Amendment; Termination
The Board may amend this Policy from time to time in its discretion. The Board may terminate this Policy at any time.
Policy Not Exclusive
The Committee may require that any employment agreement, equity award agreement or similar agreement entered into on or after the Effective Date shall, as a condition to the grant of any benefit thereunder, require a Covered Executive to agree to abide by the terms of this Policy.
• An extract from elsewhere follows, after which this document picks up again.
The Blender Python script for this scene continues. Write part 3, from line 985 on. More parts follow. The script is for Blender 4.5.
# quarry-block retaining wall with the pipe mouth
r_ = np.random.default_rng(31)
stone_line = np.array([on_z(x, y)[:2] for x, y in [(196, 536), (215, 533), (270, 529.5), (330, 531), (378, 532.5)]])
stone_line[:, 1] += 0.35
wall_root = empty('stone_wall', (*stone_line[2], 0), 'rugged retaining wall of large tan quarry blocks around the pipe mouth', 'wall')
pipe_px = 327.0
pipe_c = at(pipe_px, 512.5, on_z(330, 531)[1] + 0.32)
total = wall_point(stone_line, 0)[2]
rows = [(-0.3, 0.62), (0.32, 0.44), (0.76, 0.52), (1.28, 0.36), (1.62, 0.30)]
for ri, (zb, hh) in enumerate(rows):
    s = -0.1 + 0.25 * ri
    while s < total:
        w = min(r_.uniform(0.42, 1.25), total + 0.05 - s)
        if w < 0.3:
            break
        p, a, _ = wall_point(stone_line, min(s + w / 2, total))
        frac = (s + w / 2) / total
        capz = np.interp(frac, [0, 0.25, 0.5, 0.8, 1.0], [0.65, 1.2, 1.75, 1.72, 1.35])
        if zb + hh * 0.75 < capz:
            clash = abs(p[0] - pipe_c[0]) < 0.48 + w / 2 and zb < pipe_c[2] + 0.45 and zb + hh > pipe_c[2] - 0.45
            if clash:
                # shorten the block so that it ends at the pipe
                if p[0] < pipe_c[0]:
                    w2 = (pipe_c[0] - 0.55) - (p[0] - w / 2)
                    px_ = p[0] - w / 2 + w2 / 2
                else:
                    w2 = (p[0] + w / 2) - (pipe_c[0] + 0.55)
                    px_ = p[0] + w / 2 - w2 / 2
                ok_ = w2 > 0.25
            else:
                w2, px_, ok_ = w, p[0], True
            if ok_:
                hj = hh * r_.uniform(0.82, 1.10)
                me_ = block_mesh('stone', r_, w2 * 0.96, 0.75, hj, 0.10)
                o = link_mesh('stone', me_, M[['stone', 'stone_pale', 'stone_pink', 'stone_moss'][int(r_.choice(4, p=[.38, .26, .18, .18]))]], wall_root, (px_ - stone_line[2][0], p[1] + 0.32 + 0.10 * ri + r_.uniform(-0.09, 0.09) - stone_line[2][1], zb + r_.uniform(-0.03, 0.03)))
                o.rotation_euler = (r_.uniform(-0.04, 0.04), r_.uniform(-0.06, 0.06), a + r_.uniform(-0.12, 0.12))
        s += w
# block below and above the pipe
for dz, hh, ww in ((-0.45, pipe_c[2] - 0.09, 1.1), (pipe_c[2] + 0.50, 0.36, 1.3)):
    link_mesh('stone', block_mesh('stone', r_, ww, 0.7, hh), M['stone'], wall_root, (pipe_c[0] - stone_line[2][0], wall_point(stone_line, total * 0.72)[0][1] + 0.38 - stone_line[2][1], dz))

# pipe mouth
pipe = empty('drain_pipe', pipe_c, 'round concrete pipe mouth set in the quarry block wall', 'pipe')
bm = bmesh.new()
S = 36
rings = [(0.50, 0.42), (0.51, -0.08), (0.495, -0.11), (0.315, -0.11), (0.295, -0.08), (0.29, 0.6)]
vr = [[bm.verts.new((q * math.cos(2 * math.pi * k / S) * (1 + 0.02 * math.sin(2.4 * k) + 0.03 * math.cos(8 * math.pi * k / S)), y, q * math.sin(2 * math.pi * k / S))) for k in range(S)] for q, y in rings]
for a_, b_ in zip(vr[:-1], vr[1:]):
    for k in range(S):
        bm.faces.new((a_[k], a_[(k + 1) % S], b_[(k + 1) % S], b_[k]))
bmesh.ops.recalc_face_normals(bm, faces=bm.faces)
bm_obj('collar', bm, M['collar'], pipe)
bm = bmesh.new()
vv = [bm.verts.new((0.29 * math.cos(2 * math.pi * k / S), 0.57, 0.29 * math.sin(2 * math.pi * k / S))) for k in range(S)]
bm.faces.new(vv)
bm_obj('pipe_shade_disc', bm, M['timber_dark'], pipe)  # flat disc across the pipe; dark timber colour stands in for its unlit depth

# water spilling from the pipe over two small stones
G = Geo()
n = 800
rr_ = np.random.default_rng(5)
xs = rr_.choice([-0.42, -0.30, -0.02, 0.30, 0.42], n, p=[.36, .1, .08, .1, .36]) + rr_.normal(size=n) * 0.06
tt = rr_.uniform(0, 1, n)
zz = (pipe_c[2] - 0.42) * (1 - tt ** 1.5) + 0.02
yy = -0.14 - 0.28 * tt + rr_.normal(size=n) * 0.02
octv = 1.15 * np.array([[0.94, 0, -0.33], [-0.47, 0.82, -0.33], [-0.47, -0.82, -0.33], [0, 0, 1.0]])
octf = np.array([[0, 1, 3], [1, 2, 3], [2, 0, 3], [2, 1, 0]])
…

Any right of recovery under this Policy is in addition to, and not in lieu of, any other remedies or rights of recovery, recoupment, forfeiture or offset that may be available to the Company pursuant to the terms of any other applicable Company policy in any employment agreement, equity award agreement, or similar agreement and any other legal remedies available to the Company.
Successors
This Policy shall be binding and enforceable against all Covered Executives and their beneficiaries, heirs, executors, administrators and other legal representatives.
Filings
The Committee shall cause the Company to make any filings with, or submissions to, the Securities Exchange Commission and the applicable national securities exchange that may be required pursuant to rules adopted pursuant to Section 10D of the Exchange Act.